* **GIVEN REQUEST**
Copy each line with the word "from" in it.
— START OF PROVIDED MATERIAL —
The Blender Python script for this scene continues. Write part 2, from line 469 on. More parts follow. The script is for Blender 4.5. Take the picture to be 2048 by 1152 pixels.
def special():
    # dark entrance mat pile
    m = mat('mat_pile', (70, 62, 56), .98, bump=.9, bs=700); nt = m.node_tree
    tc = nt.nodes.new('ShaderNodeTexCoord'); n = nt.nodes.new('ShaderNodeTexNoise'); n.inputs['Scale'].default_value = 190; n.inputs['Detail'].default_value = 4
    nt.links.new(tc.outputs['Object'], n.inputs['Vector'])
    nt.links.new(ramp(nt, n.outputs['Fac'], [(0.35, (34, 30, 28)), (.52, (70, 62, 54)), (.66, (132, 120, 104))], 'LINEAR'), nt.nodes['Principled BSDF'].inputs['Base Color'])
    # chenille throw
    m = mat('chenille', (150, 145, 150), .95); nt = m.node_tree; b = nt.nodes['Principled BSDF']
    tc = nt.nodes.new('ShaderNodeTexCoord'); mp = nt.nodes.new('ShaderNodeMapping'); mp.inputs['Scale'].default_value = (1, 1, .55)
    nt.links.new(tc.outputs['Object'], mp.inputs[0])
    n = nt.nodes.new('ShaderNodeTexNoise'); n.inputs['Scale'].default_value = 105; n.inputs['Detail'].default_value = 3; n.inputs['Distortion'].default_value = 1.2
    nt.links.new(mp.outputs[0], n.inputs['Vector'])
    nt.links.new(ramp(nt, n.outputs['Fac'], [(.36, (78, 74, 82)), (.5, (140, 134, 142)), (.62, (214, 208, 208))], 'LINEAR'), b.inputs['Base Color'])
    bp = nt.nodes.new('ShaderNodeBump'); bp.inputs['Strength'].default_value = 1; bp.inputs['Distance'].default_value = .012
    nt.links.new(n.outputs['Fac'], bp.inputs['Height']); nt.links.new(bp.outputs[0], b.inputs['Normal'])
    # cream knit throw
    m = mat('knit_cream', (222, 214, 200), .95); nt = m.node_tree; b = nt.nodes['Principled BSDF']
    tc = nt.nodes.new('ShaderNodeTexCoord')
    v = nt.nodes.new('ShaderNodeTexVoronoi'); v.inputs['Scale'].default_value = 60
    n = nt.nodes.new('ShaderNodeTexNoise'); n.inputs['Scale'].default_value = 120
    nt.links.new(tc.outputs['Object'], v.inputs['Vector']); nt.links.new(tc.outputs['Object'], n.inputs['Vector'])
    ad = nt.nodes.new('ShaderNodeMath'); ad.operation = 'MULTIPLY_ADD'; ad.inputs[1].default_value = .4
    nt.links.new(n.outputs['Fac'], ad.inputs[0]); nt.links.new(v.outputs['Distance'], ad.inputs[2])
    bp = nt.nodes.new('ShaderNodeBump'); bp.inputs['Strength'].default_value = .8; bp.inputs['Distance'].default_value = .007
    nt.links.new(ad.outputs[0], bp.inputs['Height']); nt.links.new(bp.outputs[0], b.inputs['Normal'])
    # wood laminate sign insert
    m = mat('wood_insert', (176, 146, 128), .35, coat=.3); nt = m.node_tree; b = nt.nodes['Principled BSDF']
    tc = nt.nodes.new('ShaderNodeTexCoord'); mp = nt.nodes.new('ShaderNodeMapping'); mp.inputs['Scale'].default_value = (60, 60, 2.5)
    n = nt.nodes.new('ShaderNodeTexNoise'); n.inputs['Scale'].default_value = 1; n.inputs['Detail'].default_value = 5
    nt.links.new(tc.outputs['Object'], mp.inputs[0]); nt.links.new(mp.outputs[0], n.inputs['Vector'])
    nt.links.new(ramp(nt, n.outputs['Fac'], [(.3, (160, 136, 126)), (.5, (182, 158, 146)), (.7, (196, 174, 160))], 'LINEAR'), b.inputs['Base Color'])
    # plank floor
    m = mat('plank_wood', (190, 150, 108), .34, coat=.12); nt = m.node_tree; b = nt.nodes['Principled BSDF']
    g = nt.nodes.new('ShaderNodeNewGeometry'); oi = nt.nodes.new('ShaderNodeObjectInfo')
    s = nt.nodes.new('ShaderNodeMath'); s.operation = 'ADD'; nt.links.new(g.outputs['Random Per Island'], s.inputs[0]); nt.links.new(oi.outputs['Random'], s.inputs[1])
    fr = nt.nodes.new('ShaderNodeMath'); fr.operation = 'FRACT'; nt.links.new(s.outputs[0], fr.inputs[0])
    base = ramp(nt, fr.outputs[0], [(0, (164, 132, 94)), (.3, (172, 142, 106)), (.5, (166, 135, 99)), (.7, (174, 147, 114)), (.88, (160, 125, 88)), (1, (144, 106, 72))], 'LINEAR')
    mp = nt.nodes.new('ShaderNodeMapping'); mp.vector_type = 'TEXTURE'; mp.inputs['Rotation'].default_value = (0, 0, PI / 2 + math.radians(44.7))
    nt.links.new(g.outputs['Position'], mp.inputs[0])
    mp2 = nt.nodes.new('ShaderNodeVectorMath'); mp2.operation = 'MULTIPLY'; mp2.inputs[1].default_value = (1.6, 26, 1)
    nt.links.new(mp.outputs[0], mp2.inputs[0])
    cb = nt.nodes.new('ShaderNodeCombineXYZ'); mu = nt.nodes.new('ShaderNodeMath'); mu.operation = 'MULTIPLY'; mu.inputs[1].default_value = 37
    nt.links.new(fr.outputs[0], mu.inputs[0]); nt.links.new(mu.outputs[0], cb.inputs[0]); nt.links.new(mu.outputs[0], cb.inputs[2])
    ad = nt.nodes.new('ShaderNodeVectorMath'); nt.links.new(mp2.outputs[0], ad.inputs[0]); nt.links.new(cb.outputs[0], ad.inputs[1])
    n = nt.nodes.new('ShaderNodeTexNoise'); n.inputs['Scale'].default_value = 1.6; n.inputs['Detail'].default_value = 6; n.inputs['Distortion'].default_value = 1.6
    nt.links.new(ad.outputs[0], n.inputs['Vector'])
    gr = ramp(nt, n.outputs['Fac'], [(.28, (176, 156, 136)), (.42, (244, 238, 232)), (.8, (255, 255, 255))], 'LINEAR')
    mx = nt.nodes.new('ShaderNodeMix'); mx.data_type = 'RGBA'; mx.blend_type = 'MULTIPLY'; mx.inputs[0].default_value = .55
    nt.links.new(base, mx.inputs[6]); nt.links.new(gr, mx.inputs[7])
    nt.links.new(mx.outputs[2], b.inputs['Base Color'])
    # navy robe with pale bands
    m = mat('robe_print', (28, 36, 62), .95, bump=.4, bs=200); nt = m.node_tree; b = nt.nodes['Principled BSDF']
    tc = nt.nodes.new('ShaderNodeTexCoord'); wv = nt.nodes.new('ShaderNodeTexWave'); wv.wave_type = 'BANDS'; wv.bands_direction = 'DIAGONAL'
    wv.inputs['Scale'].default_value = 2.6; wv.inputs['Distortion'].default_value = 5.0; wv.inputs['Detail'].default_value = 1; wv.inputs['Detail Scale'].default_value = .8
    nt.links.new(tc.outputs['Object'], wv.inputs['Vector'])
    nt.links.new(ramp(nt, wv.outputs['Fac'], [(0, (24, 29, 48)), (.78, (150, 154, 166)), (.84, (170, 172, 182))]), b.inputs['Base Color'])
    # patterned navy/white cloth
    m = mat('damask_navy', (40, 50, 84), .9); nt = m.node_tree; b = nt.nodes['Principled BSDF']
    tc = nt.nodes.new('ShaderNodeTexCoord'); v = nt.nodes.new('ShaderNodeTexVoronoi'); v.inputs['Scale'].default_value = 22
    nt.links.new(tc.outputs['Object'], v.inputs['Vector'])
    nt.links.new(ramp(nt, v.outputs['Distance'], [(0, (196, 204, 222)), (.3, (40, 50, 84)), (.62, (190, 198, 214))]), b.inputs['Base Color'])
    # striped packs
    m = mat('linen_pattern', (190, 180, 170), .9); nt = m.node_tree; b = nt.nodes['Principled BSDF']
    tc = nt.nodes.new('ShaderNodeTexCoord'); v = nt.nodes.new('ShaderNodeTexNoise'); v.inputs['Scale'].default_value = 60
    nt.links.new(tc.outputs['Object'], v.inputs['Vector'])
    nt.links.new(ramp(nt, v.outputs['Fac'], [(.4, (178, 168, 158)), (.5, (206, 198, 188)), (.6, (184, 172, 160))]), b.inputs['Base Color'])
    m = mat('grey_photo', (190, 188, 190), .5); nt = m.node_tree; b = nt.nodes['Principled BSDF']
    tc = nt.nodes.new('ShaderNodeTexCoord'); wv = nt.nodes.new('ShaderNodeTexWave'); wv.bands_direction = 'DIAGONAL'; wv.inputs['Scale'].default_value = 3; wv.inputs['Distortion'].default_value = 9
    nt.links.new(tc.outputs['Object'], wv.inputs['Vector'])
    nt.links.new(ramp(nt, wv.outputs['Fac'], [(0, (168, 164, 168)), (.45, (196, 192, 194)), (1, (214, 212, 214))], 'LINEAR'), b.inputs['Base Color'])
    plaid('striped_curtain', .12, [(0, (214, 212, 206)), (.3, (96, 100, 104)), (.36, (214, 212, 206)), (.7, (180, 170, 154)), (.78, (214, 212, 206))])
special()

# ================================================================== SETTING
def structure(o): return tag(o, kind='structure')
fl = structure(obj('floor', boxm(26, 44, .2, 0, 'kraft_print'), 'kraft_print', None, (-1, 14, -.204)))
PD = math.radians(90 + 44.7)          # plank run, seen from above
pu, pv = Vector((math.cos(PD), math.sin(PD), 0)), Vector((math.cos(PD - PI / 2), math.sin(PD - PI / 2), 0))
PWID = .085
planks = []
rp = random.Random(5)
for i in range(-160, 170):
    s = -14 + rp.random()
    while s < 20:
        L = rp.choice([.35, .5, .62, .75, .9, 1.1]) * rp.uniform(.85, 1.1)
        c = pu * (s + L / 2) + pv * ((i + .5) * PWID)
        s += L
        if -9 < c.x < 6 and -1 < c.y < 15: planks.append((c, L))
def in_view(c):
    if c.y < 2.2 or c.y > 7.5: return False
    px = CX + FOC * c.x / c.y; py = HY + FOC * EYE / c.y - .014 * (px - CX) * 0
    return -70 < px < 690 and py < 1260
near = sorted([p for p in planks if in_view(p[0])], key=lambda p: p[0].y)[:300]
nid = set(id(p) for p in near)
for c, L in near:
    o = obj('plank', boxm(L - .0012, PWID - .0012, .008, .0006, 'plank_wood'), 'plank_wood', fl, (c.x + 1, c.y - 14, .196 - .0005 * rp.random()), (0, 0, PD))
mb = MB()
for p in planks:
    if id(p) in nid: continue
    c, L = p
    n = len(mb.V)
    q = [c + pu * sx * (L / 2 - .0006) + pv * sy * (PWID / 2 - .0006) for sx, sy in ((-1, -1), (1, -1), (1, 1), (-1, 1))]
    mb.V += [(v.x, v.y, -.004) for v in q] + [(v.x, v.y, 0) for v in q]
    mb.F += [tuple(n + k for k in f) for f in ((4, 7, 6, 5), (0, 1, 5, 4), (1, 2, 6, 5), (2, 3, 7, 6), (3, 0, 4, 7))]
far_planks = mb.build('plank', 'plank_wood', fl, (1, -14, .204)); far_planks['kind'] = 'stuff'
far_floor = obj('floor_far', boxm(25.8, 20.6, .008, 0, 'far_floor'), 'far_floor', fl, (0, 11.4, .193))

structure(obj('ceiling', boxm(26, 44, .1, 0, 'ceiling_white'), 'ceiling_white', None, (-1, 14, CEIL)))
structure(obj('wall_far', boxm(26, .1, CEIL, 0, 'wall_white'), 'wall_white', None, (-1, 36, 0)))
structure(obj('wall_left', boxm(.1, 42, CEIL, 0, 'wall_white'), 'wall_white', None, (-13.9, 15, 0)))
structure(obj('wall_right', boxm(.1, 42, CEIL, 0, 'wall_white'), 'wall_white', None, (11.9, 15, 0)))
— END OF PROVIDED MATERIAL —
* **SOLUTION TO THIS TASK**
The Blender Python script for this scene continues. Write part 2, from line 469 on. More parts follow. The script is for Blender 4.5. Take the picture to be 2048 by 1152 pixels.
PD = math.radians(90 + 44.7)          # plank run, seen from above